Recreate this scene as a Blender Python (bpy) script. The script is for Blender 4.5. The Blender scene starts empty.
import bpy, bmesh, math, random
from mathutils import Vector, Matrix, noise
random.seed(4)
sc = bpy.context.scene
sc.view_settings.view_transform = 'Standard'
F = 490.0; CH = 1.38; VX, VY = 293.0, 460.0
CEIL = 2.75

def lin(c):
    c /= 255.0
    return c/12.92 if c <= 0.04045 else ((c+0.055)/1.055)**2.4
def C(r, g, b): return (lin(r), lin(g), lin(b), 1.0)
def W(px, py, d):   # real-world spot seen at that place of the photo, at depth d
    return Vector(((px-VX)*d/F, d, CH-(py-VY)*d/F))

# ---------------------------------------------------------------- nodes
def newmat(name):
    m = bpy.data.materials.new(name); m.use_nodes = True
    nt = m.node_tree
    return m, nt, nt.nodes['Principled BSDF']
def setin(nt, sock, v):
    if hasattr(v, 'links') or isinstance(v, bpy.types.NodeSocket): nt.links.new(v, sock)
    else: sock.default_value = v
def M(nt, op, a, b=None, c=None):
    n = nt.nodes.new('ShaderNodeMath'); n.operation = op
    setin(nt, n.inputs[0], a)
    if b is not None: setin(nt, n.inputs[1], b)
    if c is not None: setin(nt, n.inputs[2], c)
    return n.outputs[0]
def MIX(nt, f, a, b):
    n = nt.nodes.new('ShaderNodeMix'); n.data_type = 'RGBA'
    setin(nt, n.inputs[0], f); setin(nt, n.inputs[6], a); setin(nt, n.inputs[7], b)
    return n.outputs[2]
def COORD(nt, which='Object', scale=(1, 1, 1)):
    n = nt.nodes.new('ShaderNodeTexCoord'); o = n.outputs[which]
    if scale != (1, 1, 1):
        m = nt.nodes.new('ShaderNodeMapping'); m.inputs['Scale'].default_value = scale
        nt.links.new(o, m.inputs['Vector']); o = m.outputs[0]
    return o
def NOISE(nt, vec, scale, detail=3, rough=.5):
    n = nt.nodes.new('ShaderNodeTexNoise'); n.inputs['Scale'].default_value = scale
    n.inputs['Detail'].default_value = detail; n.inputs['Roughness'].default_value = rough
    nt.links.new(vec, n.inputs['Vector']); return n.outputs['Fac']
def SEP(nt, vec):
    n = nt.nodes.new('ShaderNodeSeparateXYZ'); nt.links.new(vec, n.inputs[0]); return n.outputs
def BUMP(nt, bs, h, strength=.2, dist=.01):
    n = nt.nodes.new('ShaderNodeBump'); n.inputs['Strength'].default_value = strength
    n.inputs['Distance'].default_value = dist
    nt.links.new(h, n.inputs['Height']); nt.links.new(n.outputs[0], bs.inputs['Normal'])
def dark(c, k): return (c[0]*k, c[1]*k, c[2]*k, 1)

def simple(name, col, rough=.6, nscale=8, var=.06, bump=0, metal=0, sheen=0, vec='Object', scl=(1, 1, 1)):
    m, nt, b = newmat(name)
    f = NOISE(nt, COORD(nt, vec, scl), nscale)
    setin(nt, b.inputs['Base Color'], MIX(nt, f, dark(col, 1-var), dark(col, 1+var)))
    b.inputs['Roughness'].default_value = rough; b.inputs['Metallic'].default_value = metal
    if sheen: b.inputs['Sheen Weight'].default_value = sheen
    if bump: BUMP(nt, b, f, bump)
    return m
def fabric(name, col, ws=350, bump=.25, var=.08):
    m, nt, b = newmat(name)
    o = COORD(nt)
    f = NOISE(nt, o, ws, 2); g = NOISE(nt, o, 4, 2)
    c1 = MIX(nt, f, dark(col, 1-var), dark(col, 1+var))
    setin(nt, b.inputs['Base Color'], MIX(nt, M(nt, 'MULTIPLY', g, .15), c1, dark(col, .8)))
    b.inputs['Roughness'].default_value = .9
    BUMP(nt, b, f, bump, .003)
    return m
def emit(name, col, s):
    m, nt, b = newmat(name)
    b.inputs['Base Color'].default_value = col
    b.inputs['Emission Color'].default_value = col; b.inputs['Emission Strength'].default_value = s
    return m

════

_Directions_.
Can you write out the lines above, from the first one through the one containing "return Vector(((px-VX)*d/F, d, CH-(py-VY)*d/F))", exactly as they appear and nothing more?

_Written solution_.
Recreate this scene as a Blender Python (bpy) script. The script is for Blender 4.5. The Blender scene starts empty.
import bpy, bmesh, math, random
from mathutils import Vector, Matrix, noise
random.seed(4)
sc = bpy.context.scene
sc.view_settings.view_transform = 'Standard'
F = 490.0; CH = 1.38; VX, VY = 293.0, 460.0
CEIL = 2.75

def lin(c):
    c /= 255.0
    return c/12.92 if c <= 0.04045 else ((c+0.055)/1.055)**2.4
def C(r, g, b): return (lin(r), lin(g), lin(b), 1.0)
def W(px, py, d):   # real-world spot seen at that place of the photo, at depth d
    return Vector(((px-VX)*d/F, d, CH-(py-VY)*d/F))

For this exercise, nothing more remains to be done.